Commentary From Dr. D. James Kennedy

Years ago, when my wife Anne and I came to Fort Lauderdale, we built our first home. It was a very “palatial mansion.” It cost $19,300 to be exact. It was our first home and it was absolutely perfect—until the day I was sitting on the patio and saw a crack running across the entire overhang.
My perfect house had just become imperfect! I had the crack patched and painted. Then it cracked again and the four-inch paint stripe turned yellow. Now I had a crack with a yellow stripe around it. My world was growing increasingly less perfect.
Finally, it dawned on me that my home had turned into one gigantic crack with a yellow stripe around it. All I could see was the crack, and I had become completely ungrateful.
Finally, I was awakened to my condition, confessed it, and thanked the Lord for the entire house, including the crack. I had learned a very important lesson: We need to be grateful, even in an imperfect world.
King Lear said, “How sharper than a serpent’s tooth it is to have a thankless child!” Our Heavenly Father, to a far greater extent, must be grieved by our lack of thankfulness.
We have, after all, so much to be thankful for—the gift of life, the ability to hear, see, smell, think, and speak. We live in a nation of enormous material wealth. We have the freedom to worship God freely and to participate in our nation’s political life.
Some may pass off ingratitude as just poor etiquette, a social blunder, faux pas, or minor sin. The Bible does not see it that way.

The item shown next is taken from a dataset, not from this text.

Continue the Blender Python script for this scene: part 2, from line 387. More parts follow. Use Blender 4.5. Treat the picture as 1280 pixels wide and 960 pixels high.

Ingratitude is a gateway to sin which leads downward into every kind of perversion and malicious sin. Paul puts it this way in Romans 1: “Although they [mankind] knew God, they did not glorify Him as God, nor were thankful, but became futile in their thoughts, and their foolish hearts were darkened” (v. 21 nkjv). The descending path begins with an unwillingness to glorify and be thankful to God, then continues step by step, until, as Paul writes, “God gave them up to vile passions.”
Unbelief, blasphemy, rebellion of heart, pride—these and many other sins find their roots in our unwillingness to acknowledge and be grateful to God. But if ingratitude is the gateway down, thankfulness is the first step up on our way to growth in grace and holiness.
The Christian life begins with gratitude to God for giving Jesus Christ to die in our place upon the Cross and for granting us the free gift of everlasting life. Having begun in gratitude, we
must continue and cultivate an active recognition of the gracious provision of a loving Father.
Thankfulness is an attitude of the heart, not a matter of circumstances. Goethe said that happiness isn’t so much an ideal of the mind as it is of the imagination. It takes thoughtfulness to be thankful.
“Thoughtful” and “thankful,” in fact, come from the same root word. In order to be thoughtful, we must be “thinkful”—we must take the time to recognize God’s many blessings in our lives.
An attitude of gratitude will permeate and transform everything about our relationship to God and to people. It is, in fact, a “magic wand” which can change our circumstances as remarkably as Cinderella’s were changed from scrubbing floors
to dancing at the great banquet hall.
All that we have comes from the hand of God. May I urge you to reflect and radiate during this season of thanksgiving and throughout the year, true gratitude in your thoughts, your prayers, and your conversation.